An X-rated lesson

Sex on Tuesday

I clicked on the link my boyfriend sent me in our Facebook message chat. It took me to a website called WoodRocket — specifically, a porn parody of “Parks and Recreation.” In the video, a Leslie Knope look-alike “polishes the wood” of the Ron Swanson character. I made it through one minute before I freaked out and closed the tab.

My boyfriend had sent me the porn in an attempt to bring me out of my Catholic schoolgirl shell. After I closed the tab, I messaged him saying that I just couldn’t bring myself to watch it.

Before this, my pornographic consumption consisted of what you see in movies — people flopping around on top of one another, but no real nudity. Just the mention of sex made me turn beet red. Seeing genitalia was too much for me.

I was 17, and I wasn’t ready for all of this. But my boyfriend had already had sex. He tried to convince me to do more to him, and when I didn’t want to, he accused me of being terrified of his penis.

What he didn’t understand was that this wasn’t just the first time I was seeing a penis in person — it was literally my first time ever seeing a penis at all. I never had a real sexual education class or even a basic anatomy lesson.

The closest I ever got to sex ed was in sixth grade, when we watched a video that explained what we should do if an adult touched us in a place that made us uncomfortable.

Here’s a testament to my total lack of sex education: Once, about four months into my high school relationship, some pre-ejaculate got on my denim shorts, and I was convinced that I could get pregnant from it. I made my boyfriend go with me to get the Plan B pill, because I’d never learned what could actually get me pregnant.

Although I was slowly starting to explore my sexuality with my boyfriend, I really had no idea what I was doing.

The truth is, even though I was probably afraid of penises most of all, I was still pretty terrified of bodies in general at that point, including my own. I’d never even seen my own vagina. If I couldn’t handle exploring my own body, there was never really any chance that I was ready to explore someone else’s.

But in college, when I started becoming more adventurous, I began to understand bodies more. I pulled out the old hand mirror and shoved it between my legs to take a good, long look at what was going on down there.

Gradually, I began to explore porn more, too. I would incrementally watch a minute or two more of the porno my ex had sent me all those years ago over the course of several weeks.

My freshman year of college, the resident assistants at Foothill hosted a “Porn and Sushi” event as part of their Sex and Sexuality Week. There, I learned about Edward Frenkel’s erotic film and about Belle Knox, the famous American porn star. I found Knox on Pornhub later that night and have been enjoying a healthy dose of watching the bump and grind ever since.

I tended to view the same video multiple times in order to really get comfortable with what I was seeing. Eventually, that led me to branch out to viewing similar videos. Then I began expanding my horizons, encouraging myself to watch more diverse depictions of sex — or as diverse as can be found on free sites such as Pornhub, anyway.
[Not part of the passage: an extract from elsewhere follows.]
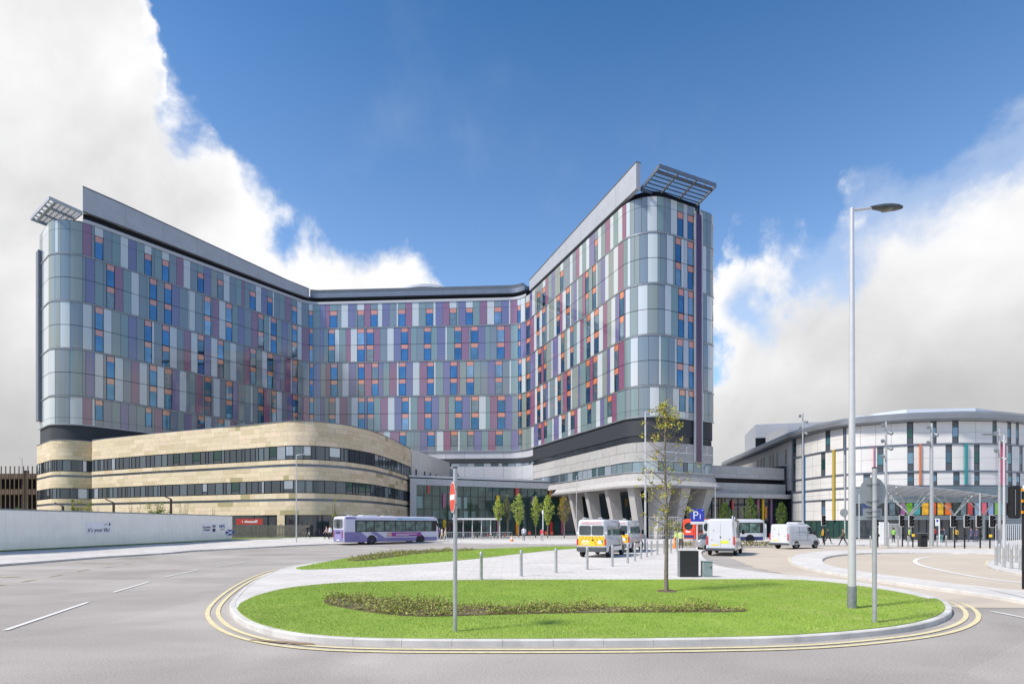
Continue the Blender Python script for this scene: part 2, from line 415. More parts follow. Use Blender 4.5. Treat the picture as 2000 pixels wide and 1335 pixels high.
# ================================================================== SKY, SUN
SX_, SY_ = -.90, -.436
sun_az = math.atan2(SX_, SY_)          # direction towards the sun: left and behind the camera
SUN_EL = R(50)
w = bpy.data.worlds.new('World'); sc.world = w; w.use_nodes = True
nt = w.node_tree; N = nt.nodes; L = nt.links
for n in list(N): N.remove(n)
out = N.new('ShaderNodeOutputWorld'); bg = N.new('ShaderNodeBackground')
L.new(bg.outputs[0], out.inputs[0]); 
sky = N.new('ShaderNodeTexSky'); sky.sky_type = 'NISHITA'; sky.sun_disc = False; sky.sun_elevation = SUN_EL
sky.sun_rotation = sun_az; sky.altitude = 50; sky.air_density = 1.0; sky.dust_density = .35; sky.ozone_density = 2.0
SKYS = 0.12
bg.inputs['Strength'].default_value = SKYS
def mth(op, a, b=None, c=None, clamp=False):
    n = N.new('ShaderNodeMath'); n.operation = op; n.use_clamp = clamp
    for i, x in enumerate((a, b, c)):
        if x is None: continue
        if isinstance(x, (int, float)): n.inputs[i].default_value = x
        else: L.new(x, n.inputs[i])
    return n.outputs[0]
def sstep(v, a, b):
    n = N.new('ShaderNodeMapRange'); n.interpolation_type = 'SMOOTHSTEP'; L.new(v, n.inputs['Value'])
    n.inputs['From Min'].default_value = a; n.inputs['From Max'].default_value = b; return n.outputs['Result']
tc = N.new('ShaderNodeTexCoord'); sp = N.new('ShaderNodeSeparateXYZ'); L.new(tc.outputs['Generated'], sp.inputs[0])
X, Y, Z = sp.outputs
hyp = mth('SQRT', mth('SUBTRACT', 1.0001, mth('MULTIPLY', Z, Z)))
te = mth('DIVIDE', Z, hyp)                                   # tangent of the elevation
az = mth('ARCTAN2', X, Y)
nA = N.new('ShaderNodeTexNoise'); nA.inputs['Scale'].default_value = 4.2; nA.inputs['Detail'].default_value = 9; nA.inputs['Roughness'].default_value = .55
mpA = N.new('ShaderNodeMapping'); mpA.inputs['Location'].default_value = (3.1, 7.7, 1.3); L.new(tc.outputs['Generated'], mpA.inputs['Vector']); L.new(mpA.outputs['Vector'], nA.inputs['Vector'])
az0 = az; az = mth('ADD', az, mth('MULTIPLY', mth('SUBTRACT', nA.outputs['Fac'], .5), .30))
mr = N.new('ShaderNodeMapRange'); L.new(az, mr.inputs['Value']); mr.inputs['From Min'].default_value = -.9; mr.inputs['From Max'].default_value = .9
fc = N.new('ShaderNodeFloatCurve'); L.new(mr.outputs['Result'], fc.inputs['Value'])
cv = fc.mapping.curves[0]
ctl = [(-.9, 1.4), (-.64, 1.35), (-.585, 1.12), (-.555, .80), (-.535, .66), (-.478, .645), (-.455, .59), (-.40, .53), (-.345, .47), (-.30, .50),
       (-.20, .49), (-.14, .44), (-.10, .36), (-.05, .27), (.25, .2), (.30, .30), (.345, .455), (.43, .475), (.54, .475), (.57, .53), (.66, .545), (.74, .575), (.9, .72)]
for i, (a, v) in enumerate(ctl):
    x, y = (a + .9) / 1.8, v / 1.5
    if i == 0: cv.points[0].location = (x, y)
    elif i == len(ctl) - 1: cv.points[1].location = (1, y)
    else: cv.points.new(x, y)
for p in cv.points: p.handle_type = 'VECTOR'
fc.mapping.use_clip = True; fc.mapping.update()
T = mth('MULTIPLY', fc.outputs['Value'], 1.5)
back = sstep(Y, .45, -.15)
T = mth('ADD', mth('MULTIPLY', T, mth('SUBTRACT', 1, back)), mth('MULTIPLY', back, .27))
def noise(scale, detail, rough=.55, dist=0, vec=None):
    n = N.new('ShaderNodeTexNoise'); n.inputs['Scale'].default_value = scale; n.inputs['Detail'].default_value = detail
    n.inputs['Roughness'].default_value = rough; n.inputs['Distortion'].default_value = dist
    L.new(vec if vec is not None else tc.outputs['Generated'], n.inputs['Vector']); return n.outputs['Fac']
n1 = noise(5.5, 12, .58, .15); n2 = noise(2.4, 6, .5, .3); n3 = noise(17, 8, .6)
d = mth('ADD', mth('SUBTRACT', T, te), mth('ADD', mth('MULTIPLY', mth('SUBTRACT', n1, .5), .36), mth('MULTIPLY', mth('SUBTRACT', n3, .5), .09)))
cover = sstep(d, -.022, .05)
# thin gaps inside the lower cloud decks
gap = mth('MULTIPLY', sstep(mth('ADD', n2, mth('MULTIPLY', mth('SUBTRACT', n1, .5), .8)), .50, .38), .75)
front = sstep(d, .05, .17)
cover = mth('MULTIPLY', cover, mth('SUBTRACT', 1, mth('MULTIPLY', gap, mth('SUBTRACT', 1, front))))
hx = mth('MULTIPLY', mth('SUBTRACT', az, .366), 1.5); hy = mth('SUBTRACT', te, .345)
hole = mth('MAXIMUM', .30, sstep(mth('ADD', mth('SQRT', mth('ADD', mth('MULTIPLY', hx, hx), mth('MULTIPLY', mth('MULTIPLY', hy, hy), .5))), mth('MULTIPLY', mth('SUBTRACT', n1, .5), .12)), -.02, .065))
cover = mth('MULTIPLY', cover, hole)
thin = mth('MULTIPLY', sstep(mth('ADD', mth('MULTIPLY', n2, .6), mth('MULTIPLY', n1, .4)), .52, .80), .16)
cover = mth('MAXIMUM', cover, thin)
# cloud brightness: brilliant edges, greyer bodies
n4 = noise(1.7, 7, .5, .4)
deep = mth('MULTIPLY', sstep(d, .02, .16), sstep(n4, .66, .36))
body = mth('SUBTRACT', 1.0, mth('MULTIPLY', deep, .34))
tex = mth('ADD', .74, mth('MULTIPLY', n1, .52))
lum = mth('MULTIPLY', body, tex)
low = mth('SUBTRACT', 1, mth('MULTIPLY', sstep(te, .50, .05), .16))
lum = mth('MULTIPLY', lum, low)
CLOUD = .95
cc = N.new('ShaderNodeCombineColor')
k = CLOUD / SKYS
L.new(mth('MULTIPLY', lum, k * .635), cc.inputs[0]); L.new(mth('MULTIPLY', lum, k * .635), cc.inputs[1]); L.new(mth('MULTIPLY', lum, k * .64), cc.inputs[2])
# saturate the blue a little, as a polarised wide angle shows it
hs = N.new('ShaderNodeHueSaturation'); hs.inputs['Saturation'].default_value = 1.2; hs.inputs['Value'].default_value = 1.0
L.new(sky.outputs[0], hs.inputs['Color'])
tv = N.new('ShaderNodeMapRange'); L.new(te, tv.inputs['Value']); tv.inputs['From Min'].default_value = .35; tv.inputs['From Max'].default_value = 1.0; tv.inputs['To Min'].default_value = 1.10; tv.inputs['To Max'].default_value = .80; L.new(tv.outputs['Result'], hs.inputs['Value'])
ts = N.new('ShaderNodeMapRange'); L.new(te, ts.inputs['Value']); ts.inputs['From Min'].default_value = .35; ts.inputs['From Max'].default_value = 1.0; ts.inputs['To Min'].default_value = 1.08; ts.inputs['To Max'].default_value = 1.30; L.new(ts.outputs['Result'], hs.inputs['Saturation'])
mx = N.new('ShaderNodeMix'); mx.data_type = 'RGBA'; L.new(cover, mx.inputs['Factor']); L.new(hs.outputs[0], mx.inputs[6]); L.new(cc.outputs[0], mx.inputs[7])
L.new(mx.outputs[2], bg.inputs['Color'])

sl = bpy.data.lights.new('sun', 'SUN'); sl.energy = 3.0; sl.angle = R(7); sl.color = (1, .93, .84)
so = bpy.data.objects.new('sun', sl); COL.objects.link(so); so.location = (-30, -40, 60)
dv = Vector((SX_ * math.cos(SUN_EL), SY_ * math.cos(SUN_EL), math.sin(SUN_EL)))
so.rotation_euler = dv.to_track_quat('Z', 'Y').to_euler()
sc.view_settings.view_transform = 'Standard'; sc.view_settings.look = 'None'; sc.view_settings.gamma = 1; sc.view_settings.exposure = 0.78

# ================================================================== GROUND
def sheet(name, pts, z, m, kind='structure', parent=None, z2=None):
    mb = MB(); mb.face([(p[0], p[1], z if len(p) < 3 else p[2]) for p in pts], 0)
    o = mb.build(name, m, parent)
    # make sure the face looks up
    if o.data.polygons[0].normal.z < 0: o.data.flip_normals()
    if parent is None: tag(o, kind=kind)
    return o
sheet('ground', [(-1500, -300), (1500, -300), (1500, 3000), (-1500, 3000)], -.06, M['paving2'])
road = sheet('road', [(-60, -40), (70, -40), (70, 47), (48, 48), (34, 60), (10, 62.5), (6.7, 62), (-1.3, 63.6), (-9, 67), (-20, 63), (-60, 63)], 0, M['asphalt'])

def raised(name, outline, h, m, kerb_w=.125, kerb_name=None, kerb_range=None, top_z=None):
    """paved or grassed area: outline (closed) with a top sheet; the kerb is a real step of separate stones"""
    mb = MB(); mb.prism(outline, -.05, h, 0, bottom=False)
    o = mb.build(name, m); tag(o, kind='structure'); return o
def kerb(name, line, h, wdt=.13, inner=True, joint=.915, m=None):
    """granite kerb stones along a line (outside edge), inwards to the left of travel"""
    pts = resample(line, joint / 3); mb = MB(); per = 3
    for i in range(0, len(pts) - 1, per):
        seg = pts[i:i + per + 1]
        if len(seg) < 2: continue
        seg = list(seg); a = Vector(seg[0]); b = Vector(seg[1]); seg[0] = tuple(a + (b - a).normalized() * .006)
        o2 = offset(seg, -wdt); c = .018
        of = offset(seg, -c)
        n = len(seg); zj = random.uniform(-.002, .002)
        vs = [(p[0], p[1], -.04) for p in seg] + [(p[0], p[1], h - c + zj) for p in seg] + [(p[0], p[1], h + zj) for p in of] + [(p[0], p[1], h + zj) for p in o2] + [(p[0], p[1], -.04) for p in o2]
        fs = [(k * n + j, k * n + j + 1, (k + 1) * n + j + 1, (k + 1) * n + j) for k in range(4) for j in range(n - 1)]
        fs += [(0, n, 2 * n, 3 * n, 4 * n), (n - 1, 5 * n - 1, 4 * n - 1, 3 * n - 1, 2 * n - 1)]
        mb.mesh(vs, fs, 0)
    o = mb.build(name, m or M['kerb']); tag(o, kind='structure'); return o

# --- the traffic island: outline surveyed from the photograph, kerb foot
isl_px = [(575, 1107), (563, 1111), (535, 1119), (504, 1133), (473, 1155), (454, 1176), (447, 1192), (456, 1209), (485, 1228), (535, 1243), (590, 1252), (659, 1258.5), (783, 1262), (1000, 1262.5), (1240, 1261.5),
          (1400, 1259), (1500, 1257), (1600, 1252), (1688, 1244), (1760, 1236), (1815, 1225), (1850, 1212), (1862, 1199), (1856, 1186), (1838, 1176), (1810, 1167), (1770, 1158), (1714, 1148), (1636, 1136), (1584, 1131.5), (1520, 1125.5), (1466, 1119), (1412, 1111), (1385, 1102), (1372, 1090), (1369, 1076)]
isl = [g(*p) for p in isl_px]
isl += [(18.0, 49.5), (15.5, 51.2), (6.5, 50.2), (0, 48.8), (-6, 46), (-9.3, 40), (-10.3, 33.5)]
isl = isl
ISL = smooth_closed(isl, 2)
ISL_H = .12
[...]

Although I appreciate the fact that viewing porn helped me to become more comfortable with sex, I realize it wasn’t the most accurate method to educate myself about it. For me, watching porn was about becoming more accepting of all of the things that our bodies do for us — not about sex education.

But I always tried to be critical of my own consumption. Porn can be wildly unrealistic and problematic in its depictions, particularly when it comes to representing various minority groups, which are often fetishized in porn.

Even though you might not want to think about it as you’re in the middle of getting yourself off, it’s really important to consider the validity of what you’re seeing.

Nevertheless, by watching real bodies in action and supplementing the fiction with actual fact from verified sex education resources, I grew to approach other bodies with acceptance. Now, I revel in all of the details of sex and cherish the bodies that enable it.

When it comes to sex, as with most things, knowledge is power. Without any, I felt lost and stuck. I couldn’t make decisions because I wasn’t sure how to make them in ways that made me feel safe.

It’s crucial to educate people about their sexual natures so that they can feel empowered in their sexualities. Now that I do, I can fully enjoy all of the sights, smells, sounds, touches and tastes that are part of sex.